The Piccadilly station clock signals 5 minutes before rush-hour...
Looking around shops and online made me think of the many watches I have had over the years. In fact it led me to waste time, a happy hour reminiscing on all those watches which had adorned my left wrist over the decades.
I want something stylish and practical which is easy on the eye and also easy to tell the time at a glance. A watch that is elegant enough to see me through meetings I have around college and the north-west in general but which will also inform me of the Cinderella hour when I am living it up at a gig or bar in the Northern Quarter.

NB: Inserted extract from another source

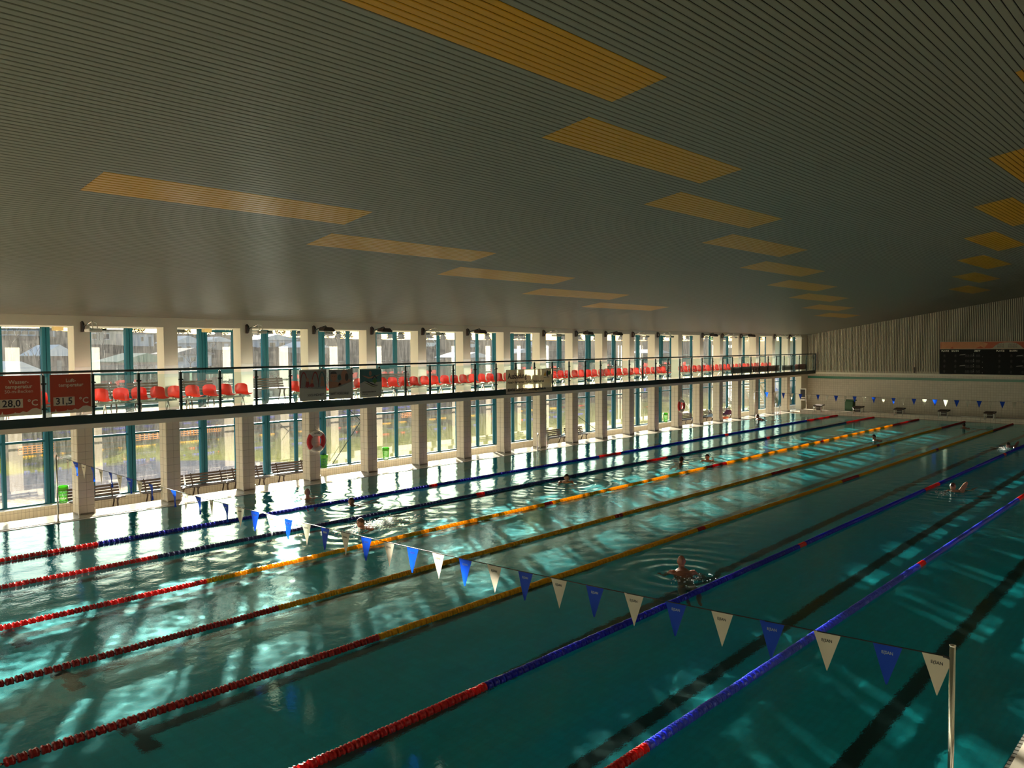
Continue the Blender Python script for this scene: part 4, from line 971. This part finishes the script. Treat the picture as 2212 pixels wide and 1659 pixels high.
fw_flat(sb, 'arch', [(2.80, 1.60), (2.95, 1.62), (3.10, 1.78), (3.30, 1.92), (3.60, 1.96), (3.95, 1.96), (4.2, 1.92), (4.42, 1.76), (4.55, 1.62), (4.65, 1.60)], bc, 2)
fw_flat(sb, 'pale_area', [(.08, 1.6), (.6, 1.6), (.72, 1.72), (.8, 1.6), (2.0, 1.6), (2.3, 1.74), (2.5, 1.62), (2.7, 1.9), (2.4, 2.0), (.08, 2.0)], bo, 1)
for (cx, nx) in ((3.22, 6), (3.80, 8)):
    for i in range(nx):
        for j in range(5 if i % 2 else 4): fw_flat(sb, 'dot', circ(cx+i*.06, 1.66+j*.055, .016, .018, 6), signk if (i+j) % 3 else picr, 3)
def fw_text(txt, y, z, size, m, **kw):
    me_ = text_mesh(txt, size, .001, **kw); me_.materials.clear(); me_.materials.append(m); return obj('lettering', me_, sb, (-.148, -y, z), FW)
sw_ = mat('scoreboard lettering', (0.72, 0.68, 0.56), .5, var=0)
fw_text('PLATZ', .10, 1.40, .15, sw_, font_bold=True); fw_text('BAHN', .68, 1.40, .15, sw_, font_bold=True); fw_text('ZEIT', 1.95, 1.40, .15, sw_, font_bold=True, stretch=1.15)
fw_text('PLATZ', 3.15, 1.40, .15, sw_, font_bold=True); fw_text('BAHN', 3.85, 1.40, .15, sw_, font_bold=True); fw_text('ZEIT', 5.15, 1.40, .15, sw_, font_bold=True, stretch=1.15)
fw_text('SurMu', 4.9, 1.76, .17, sw_, font_bold=True)
seg = mat('unlit segment', (0.016, 0.012, 0.010), .4, var=0)
for r_ in range(4):
    z = .08+r_*.33
    for off in (0, 3.05):
        fw_text('8', .22+off, z, .24, seg); fw_text('8', .85+off, z, .24, seg); fw_text('88:88 88', 1.45+off, z, .24, seg)
        for q in (.08, .19): fw_flat(sb, 'lamp_dot', circ(1.92+off, z+q, .014, .012, 6), sw_, 9)
        fw_flat(sb, 'lamp_dot', circ(2.42+off, z+.02, .014, .012, 6), sw_, 9)
for (y, z, a) in ((1.12, 1.18, 0), (1.12, .50, 0), (4.2, 1.12, 0), (4.2, .50, 0)): fw_flat(sb, 'maker_mark', [(y, z), (y+.32, z+.02), (y+.36, z+.08), (y+.06, z+.05)], mat('maker mark grey', (0.16, 0.15, 0.13), .5, var=0), 9)
MB().bbox(54.30, 54.38, -6.02, -5.95, 2.66, 3.02, .005).build('wall_plate_box', M['dark'])
tag(bpy.data.objects['wall_plate_box'], 'small dark box on the slatted wall left of the scoreboard', 'box')

# ------------------------------------------------------------------ starting blocks
blk = mat('block top brown', (0.075, 0.04, 0.03), .6, var=.15)
BL = [('farthest left starting block', -1.32), ('second starting block from the left, steel-edged', -3.83), ('third starting block from the left', -6.29), ('fourth starting block from the left', -8.77), ('fifth starting block from the left', -11.17), ('sixth starting block, right edge of the row', -13.7), ('seventh starting block beyond the frame', -16.1), ('eighth starting block beyond the frame', -18.6)]
def block(x, y, label, rz=0, base=.27):
    t_ = empty('starting_block', (x, y, base), rz); tag(t_, label, 'starting block')
    o = MB().bbox(-.28, .30, -.28, .28, -.03, .03, .012).build('platform', blk, t_); o.location = (0, 0, .30); o.rotation_euler = (0, -.10, 0)
    for sy in (-.23, .23):
        MB().tube([(-.24, sy, -.10), (-.24, sy, .26), (-.18, sy, .30), (.20, sy, .32), (.24, sy, .28), (.24, sy, 0)], .022, 8).build('side_frame', M['white'], t_)
    MB().tube([(-.27, -.20, .18), (-.30, -.16, .16), (-.30, .16, .16), (-.27, .20, .18)], .014, 6).build('backstroke_grip', M['white'], t_)
    MB().bbox(-.10, .10, -.14, .14, 0, .27, .01).build('pedestal', M['dark'], t_)
    return t_
for (lb, y) in BL: block(50.42, y, lb+' at the far end of the pool')
for i, y in enumerate([-11.25, -13.7]): block(-.42, y, ['starting block just outside the lower left edge', 'starting block at the near end beyond the left edge'][i], PI, .02)
# white hose lengths and trays on the ledge
for i, (y0, y1) in enumerate([(-2.1, -3.0), (-4.55, -5.5), (-9.7, -10.6)]):
    b = MB(); b.tube([(50.3, y0, .29), (50.3, (y0+y1)/2, .295), (50.33, y1, .29)], .016, 6); o = b.build('cover_strip', M['white']); tag(o, 'white strip lying on the far ledge, %s' % ['right of the first block', 'right of the second block', 'right of the fourth block'][i], 'strip')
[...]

I searched in department stores and on Deansgate, in the jewellry shops of King Street and even ventured into the Arndale Centre, but all to no avail. Exasperated, over a coffee in North Tea Power a friend mentioned that John Lewis sell watches. I’d forgotten about John Lewis- as it’s not in the city centre but out in the furthest of Manchester’s southern suburbs in Cheadle Hulme.
So it looks like a watch with a “glitz” in the title may soon be joining a select band of time pieces that I have owned. I fondly remember the orange face of my very first watch as a teenager and the fact that it supposedly could be worn underwater. I never did put that to the test. I then succumbed to the 1980s digital watch craze, with a couple of watches which I am sure were en vogue at the time.
But my strongest memory of purchasing a watch came in Malaysia in the 1990s. Having walked to the top of a hill on Penang in humid conditions, we came across a local lad with a tray full of watches. His sales pitch won me over: “Genuine imitation watches” he cried. Top marks for honesty, kind of. It was the only time I've ever bought a genuine imitation watch; I fell for the novelty value of its Chinese numerals and it lasted me for years.